Talvez aos olhos de alguns desavisados, os escritores também pareçam uma espécie em extinção. Ledo engano. Embora se endividem frequentemente e não revelem qualquer familiaridade com o misterioso mundo das finanças, sobrevivem. Embora possuam organismos, geralmente frágeis e mentes impressionáveis e atormentadas, sobrevivem. Embora dominados pelo medo dos críticos, da rejeição, do fracasso do próximo texto – e também da tesoura da censura, em que países que ainda convivem mal com valores universais da democracia – eles sobrevivem. Felizmente.
Em diferentes fases da história, os escritores têm sido os cavaleiros da liberdade. Cavalgando palavras, combatem as verdades oficiais, mordem a flacidez das burocracias, pisoteiam carcereiros e torturadores. São guerreiros destinados, na luta contra todas as formas de autoritarismo. Por isso mesmo, acabam, às vezes, na cadeia. Ao longo do século XX, é difícil imaginar um país onde escritores não tenham conhecido as celas de alguma prisão civil ou militar. Mesmo na penumbra dos cárceres, no entanto, eles sonhavam e sonham com liberdade. São sonhos proféticos, porque os escritores vivem além da lógica do tempo e da razão. Habitam as regiões mais remotas da magia, da premonição, do humanismo iluminados que abrem os caminhos para o futuro.
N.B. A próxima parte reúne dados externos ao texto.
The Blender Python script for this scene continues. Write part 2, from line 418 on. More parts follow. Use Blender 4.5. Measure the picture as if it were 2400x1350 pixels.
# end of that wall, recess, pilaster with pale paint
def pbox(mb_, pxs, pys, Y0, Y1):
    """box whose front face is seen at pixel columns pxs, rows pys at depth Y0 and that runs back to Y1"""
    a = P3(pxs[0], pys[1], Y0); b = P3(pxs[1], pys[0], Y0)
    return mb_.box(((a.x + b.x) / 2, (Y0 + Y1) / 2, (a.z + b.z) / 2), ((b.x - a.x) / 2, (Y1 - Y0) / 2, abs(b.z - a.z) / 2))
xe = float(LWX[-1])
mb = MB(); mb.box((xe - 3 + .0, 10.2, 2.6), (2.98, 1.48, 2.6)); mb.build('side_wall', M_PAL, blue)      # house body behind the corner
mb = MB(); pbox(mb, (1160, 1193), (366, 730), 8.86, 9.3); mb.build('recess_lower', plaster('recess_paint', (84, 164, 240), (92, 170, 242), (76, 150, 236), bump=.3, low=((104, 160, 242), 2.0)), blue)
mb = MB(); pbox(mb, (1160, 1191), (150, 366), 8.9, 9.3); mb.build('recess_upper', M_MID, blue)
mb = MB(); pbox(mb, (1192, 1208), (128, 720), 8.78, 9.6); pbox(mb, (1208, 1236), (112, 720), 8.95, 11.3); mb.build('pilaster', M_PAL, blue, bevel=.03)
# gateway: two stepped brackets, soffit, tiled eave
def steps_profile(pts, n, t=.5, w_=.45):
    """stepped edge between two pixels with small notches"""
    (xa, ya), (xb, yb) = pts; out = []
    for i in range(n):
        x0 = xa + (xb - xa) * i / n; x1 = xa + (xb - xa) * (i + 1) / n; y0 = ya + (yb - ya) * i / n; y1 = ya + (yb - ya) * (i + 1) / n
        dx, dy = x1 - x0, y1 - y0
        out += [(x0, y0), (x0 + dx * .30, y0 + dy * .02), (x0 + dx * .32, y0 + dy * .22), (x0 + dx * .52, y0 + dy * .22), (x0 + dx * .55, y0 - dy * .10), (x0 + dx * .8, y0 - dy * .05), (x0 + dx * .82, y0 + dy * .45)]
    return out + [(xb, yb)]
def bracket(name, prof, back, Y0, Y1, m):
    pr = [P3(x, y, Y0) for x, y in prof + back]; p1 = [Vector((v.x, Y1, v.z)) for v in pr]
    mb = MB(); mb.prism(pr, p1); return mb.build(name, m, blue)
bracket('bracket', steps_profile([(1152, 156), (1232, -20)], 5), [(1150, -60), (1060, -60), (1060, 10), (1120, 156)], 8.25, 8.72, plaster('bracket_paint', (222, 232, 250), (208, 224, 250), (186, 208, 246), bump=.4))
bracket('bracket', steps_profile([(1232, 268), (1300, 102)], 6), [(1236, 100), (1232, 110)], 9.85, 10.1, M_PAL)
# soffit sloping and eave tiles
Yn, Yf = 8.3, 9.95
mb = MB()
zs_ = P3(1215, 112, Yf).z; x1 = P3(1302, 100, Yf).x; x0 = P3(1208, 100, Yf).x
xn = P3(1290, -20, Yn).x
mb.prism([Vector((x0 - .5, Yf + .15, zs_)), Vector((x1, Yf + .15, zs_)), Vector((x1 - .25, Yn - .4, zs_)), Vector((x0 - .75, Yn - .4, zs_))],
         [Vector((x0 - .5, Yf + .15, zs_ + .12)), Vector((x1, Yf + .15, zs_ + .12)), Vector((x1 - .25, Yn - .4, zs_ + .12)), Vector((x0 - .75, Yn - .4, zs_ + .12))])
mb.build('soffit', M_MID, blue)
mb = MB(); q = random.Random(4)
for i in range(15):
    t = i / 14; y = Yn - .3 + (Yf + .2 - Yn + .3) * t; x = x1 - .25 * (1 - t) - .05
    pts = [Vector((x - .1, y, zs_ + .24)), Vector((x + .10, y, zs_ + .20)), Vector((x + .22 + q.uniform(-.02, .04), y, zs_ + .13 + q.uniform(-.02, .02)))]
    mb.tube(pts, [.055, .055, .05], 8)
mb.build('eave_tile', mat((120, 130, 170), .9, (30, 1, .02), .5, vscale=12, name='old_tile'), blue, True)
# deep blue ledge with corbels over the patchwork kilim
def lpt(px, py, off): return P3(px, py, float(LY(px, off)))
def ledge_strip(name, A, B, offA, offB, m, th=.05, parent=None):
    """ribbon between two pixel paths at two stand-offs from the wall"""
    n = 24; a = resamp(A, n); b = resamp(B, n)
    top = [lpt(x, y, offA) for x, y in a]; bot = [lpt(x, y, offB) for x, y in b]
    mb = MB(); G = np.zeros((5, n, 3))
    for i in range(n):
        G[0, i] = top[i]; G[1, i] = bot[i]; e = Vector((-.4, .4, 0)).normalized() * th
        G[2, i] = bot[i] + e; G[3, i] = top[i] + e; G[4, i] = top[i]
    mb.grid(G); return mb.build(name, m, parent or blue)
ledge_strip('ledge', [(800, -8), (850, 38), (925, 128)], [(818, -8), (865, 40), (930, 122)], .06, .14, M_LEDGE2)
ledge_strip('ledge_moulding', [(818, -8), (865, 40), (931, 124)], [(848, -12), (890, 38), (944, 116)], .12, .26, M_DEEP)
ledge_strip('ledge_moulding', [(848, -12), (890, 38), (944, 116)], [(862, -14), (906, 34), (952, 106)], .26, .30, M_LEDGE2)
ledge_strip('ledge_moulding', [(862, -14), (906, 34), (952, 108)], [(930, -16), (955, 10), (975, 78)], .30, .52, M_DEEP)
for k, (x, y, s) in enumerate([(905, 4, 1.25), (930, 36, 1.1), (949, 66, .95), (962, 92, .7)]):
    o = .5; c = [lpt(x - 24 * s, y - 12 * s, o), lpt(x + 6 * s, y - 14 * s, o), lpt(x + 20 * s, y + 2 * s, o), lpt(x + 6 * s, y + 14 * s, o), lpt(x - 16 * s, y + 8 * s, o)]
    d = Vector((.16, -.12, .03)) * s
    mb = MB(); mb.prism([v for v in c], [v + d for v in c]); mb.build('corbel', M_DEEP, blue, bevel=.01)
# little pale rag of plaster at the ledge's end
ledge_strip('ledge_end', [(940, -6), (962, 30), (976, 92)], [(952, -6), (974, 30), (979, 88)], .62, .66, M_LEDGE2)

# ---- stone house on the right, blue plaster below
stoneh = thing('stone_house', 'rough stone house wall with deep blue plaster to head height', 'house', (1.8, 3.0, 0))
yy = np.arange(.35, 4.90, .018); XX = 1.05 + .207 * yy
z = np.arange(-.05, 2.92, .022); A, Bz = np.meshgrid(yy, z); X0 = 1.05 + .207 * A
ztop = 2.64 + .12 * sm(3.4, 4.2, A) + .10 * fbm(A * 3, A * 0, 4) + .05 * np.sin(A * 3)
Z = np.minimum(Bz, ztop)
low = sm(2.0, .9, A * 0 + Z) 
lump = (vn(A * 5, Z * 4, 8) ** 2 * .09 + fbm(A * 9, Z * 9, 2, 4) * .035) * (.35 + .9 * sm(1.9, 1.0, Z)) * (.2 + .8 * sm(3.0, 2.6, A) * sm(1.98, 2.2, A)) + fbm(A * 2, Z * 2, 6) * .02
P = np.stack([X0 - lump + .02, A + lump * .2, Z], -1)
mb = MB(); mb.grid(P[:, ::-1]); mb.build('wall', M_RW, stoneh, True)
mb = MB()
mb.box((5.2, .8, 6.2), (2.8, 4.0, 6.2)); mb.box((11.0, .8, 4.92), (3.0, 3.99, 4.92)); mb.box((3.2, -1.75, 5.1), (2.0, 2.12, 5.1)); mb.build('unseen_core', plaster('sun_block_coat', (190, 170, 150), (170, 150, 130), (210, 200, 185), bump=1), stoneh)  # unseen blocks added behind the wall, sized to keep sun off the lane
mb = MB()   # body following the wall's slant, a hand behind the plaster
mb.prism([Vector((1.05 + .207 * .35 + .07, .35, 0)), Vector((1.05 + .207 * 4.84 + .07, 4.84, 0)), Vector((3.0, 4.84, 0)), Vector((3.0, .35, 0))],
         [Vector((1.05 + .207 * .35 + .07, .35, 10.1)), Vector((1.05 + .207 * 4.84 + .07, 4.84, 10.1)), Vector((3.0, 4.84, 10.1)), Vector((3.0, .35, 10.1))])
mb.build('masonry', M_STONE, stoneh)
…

Desde a Semana de 22 e o surgimento do Modernismo, em especial, São Paulo e o interior do Brasil desempenham um papel destacado na defesa da palavra – símbolo de liberdade e de inteligência. Assumiram, em primeiro lugar, um compromisso com a diversidade, o que significa, com o multiculturalismo. Eles estão comprometidos com a valorização das diferenças, a solidariedade entre as comunidades, uma cultura planetária de adições e não de exclusões, a arte, a inteligência e a liberdade contidas na palavra. Precisamos tratar as palavras com carinho, fruir sua magia. Temos excelentes escritores, articulistas indispensáveis, jornalistas isentos. Cumpre lê-los sempre. Multiplicam-se os bons textos diante de nossos olhos. Nossa batalha hoje é valorizá-los. Empunhá-los na resistência à desumanização, ao maniqueísmo e à insensatez, é o nosso combate. “Nossa batalha”, disse Jorge Luis Borges, “é eterna e pode prescindir da pompa dos exércitos visíveis com os seus clarins.”